In seinem Buch „E: Reflections on the Birth of the Elvis Faith“ nennt der Autor John Strausbaugh Elvis Presley den ersten Religionsstifter des Medienzeitalters, dessen Anhänger sich so verhielten wie gläubige Jünger:
The day Elvis died people were already insisting they would never let his memory die. Instinctively they knew in that instant that they had to preserve his memory and pass it on to future generations.“
Auch der Skeptiker und CSICOP-Investigator Joe Nickell sieht im Mittelpunkt des Elvis-Kultes eine gottähnliche Figur, die zu Vergleichen mit Jesus einlade.
Und deshalb wird Elvis in einer Männertoilette in Coconut Grove, Florida, ebenso gesehen wie im Centerfolds-Club in Rancho Cordova, Kalifornien, an einer Tankstelle im Südwesten Wyomings oder bei Burger King in Duluth, Minnesota.
Banale Schauplätze, möchte man meinen.
Aber genauso wie bei Urban Legends verleihen auch hier die gewohnte Umgebung und eine nachvollziehbare Alltagssituation der unwahrscheinlichen Geschichte mehr Glaubwürdigkeit.
Strausbaughs Fazit:
We cannot let him go, nor can we let go of him!“
Der King ist nicht tot, lang lebe der King – gleichgültig, ob nun Wahrnehmungstäuschungen, Elvis-Doubles, sendungsbewusste Flunkereien oder satirische Scherze („Jokelore“) hinter den zahllosen Augenzeugenberichten stecken.
Zum Weiterlesen:
- Elvis: Sightings and Faith – Making Sense of the Seemingly Absurd, Elvis Information Network
- Elvis Lives! Investigating the Legends and Phenomena, Skeptical Inquirer Volume 19.4, December 2009
- Die Toten sind mausetot, derFreitag am 13. Februar 2014
- Elvis lebt und Paul ist tot: Die neue Folge von Hoaxilla-TV, GWUP-Blog am 14. August 2014
- Elvis lebt: Uwe Ochsenknecht vertont skeptisches Buch, GWUP-Blog am 2. August 2010
12. Januar 2015 um 18:13
Gegenfrage: Warum durfte Jesus nicht sterben?

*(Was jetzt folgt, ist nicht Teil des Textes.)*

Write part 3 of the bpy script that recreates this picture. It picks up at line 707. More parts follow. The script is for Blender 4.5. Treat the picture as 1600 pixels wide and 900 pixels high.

Das ist einfach das Schicksal von Idolen ;-)
12. Januar 2015 um 19:35
Zitat Artikel:
Voll out Mann…heut hört man in den Liedern, wie man ins Gefängnis kommt :-)
12. Januar 2015 um 20:11
Die haben alle was übersehen. Elvis ist wirklich tot. Ich habe ein Buch, wo’s drinsteht: Peter Schössow: Gehört das so??! Die Geschichte von Elvis.
Sehr liebens- und lesenswert, das.
13. Januar 2015 um 08:47
Elvis tat Dinge, für die die Zeit reif war, es musste nur einer kommen, der ein paar hinfällige Grenzen niederstürmte.
Elvis sang die Lieder seiner schwarzen Zeitgenossen, und, das war vielleicht noch wichtiger: er sang WIE sie. Und: der junge Elvis führte mit Musik und Auftrteten eine neue Mischung aus Virilität und Androgynität vor – er war damit der Prototyp von Mick Jagger, von David Bowie, von Robert Plant, von Frank N. Furter.
So betrachtet kann man auch heute sagen: er lebt immer noch.
Weil das für schlichtere Gemüter auf so einer Ebene etwas zu abstrakt ist, phantasiert man’s eben konkreter, auch wenn’s Unsinn ist.
13. Januar 2015 um 16:10
Geredet wird viel, die Tatsachen kennen nur wenige: Bis vor 10 Jahren lebte Elvis unter dem Pseudonym Rudolf Moshammer in München. Er ist tot.